Criada em 2000, a publicação tornou-se marco nacional. Na mesma época, outras iniciativas também surgiram - como a “Front”, publicada pela Via Lettera e produzida pelo gaúcho Kipper, com outros quadrinistas; a “Graffiti 76% Quadrinhos”, de Belo Horizonte; e a “Beleléu”, do Rio de Janeiro.

Destas, apenas a última continua em atividade, mas Mascaro e Lin pretendem mudar essa lista. “Estamos em busca de financiamento para relançar a Ragú. Já fizemos alguns contatos e acertamos parcerias”, adianta o editor.

Encontrando esse patrocínio online, em plataformas de financiamento coletivo, a dupla pernambucana Sapo Lendário e o trio Mistiras já conseguiram tornar físico seus trabalhos. “Não conseguimos nos manter totalmente, mas graças aos eventos, produtos e financiamento coletivo, ajuda a pagar as contas”, explica o fundador do Mistiras, Ary Santa Cruz Netto.

Roteirista, ele quadriniza em conjunto com os ilustradores Luciano Félix e Stéphanie Villas-Bôas. Este ano, eles conseguiram lançar “Angúria”, uma ficção sobre a realidade de violência nas capitais. Além desta, eles publicam toda a sexta-feira uma tirinha de “Um Teco”, “Marco Parlla - o dublador” ou “Angúria”.

Movidos pela aproximação da cena como ilustradores, o casal Natália Lima e Júnior Ramos fez seu primeiro quadrinho: “Mono”. “Temos várias outras ideias, mas, com o fim da faculdade, estamos focando nisso no momento”, diz Natália. Mas eles não deixam de viver a cena.

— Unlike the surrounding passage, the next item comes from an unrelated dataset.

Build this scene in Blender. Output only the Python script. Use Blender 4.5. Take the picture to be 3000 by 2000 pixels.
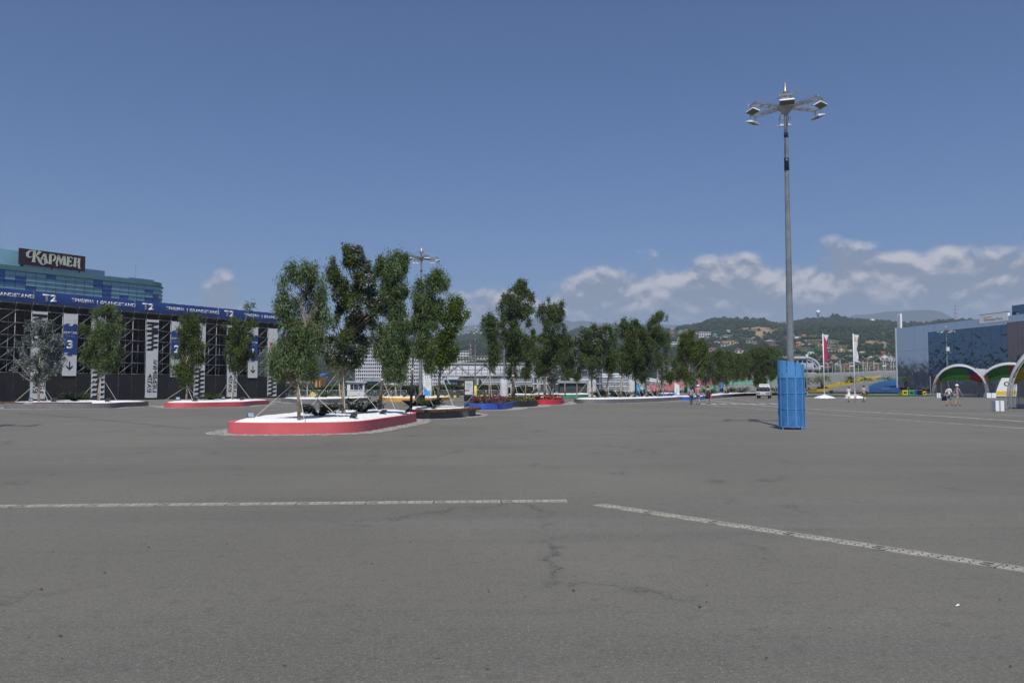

“Tem de tudo sendo produzido no Brasil. De ficção e terror a histórias realistas. A gente seguiu por uma linha bem criativa. ‘Mono’ conta a história de um robô, e as pessoas precisam seguir pistas para traduzir o que ele diz”, pincela. “Acho que fomos na tendência contrária, porque percebo que o que mais produzem aqui é de caráter realista”, acrescenta.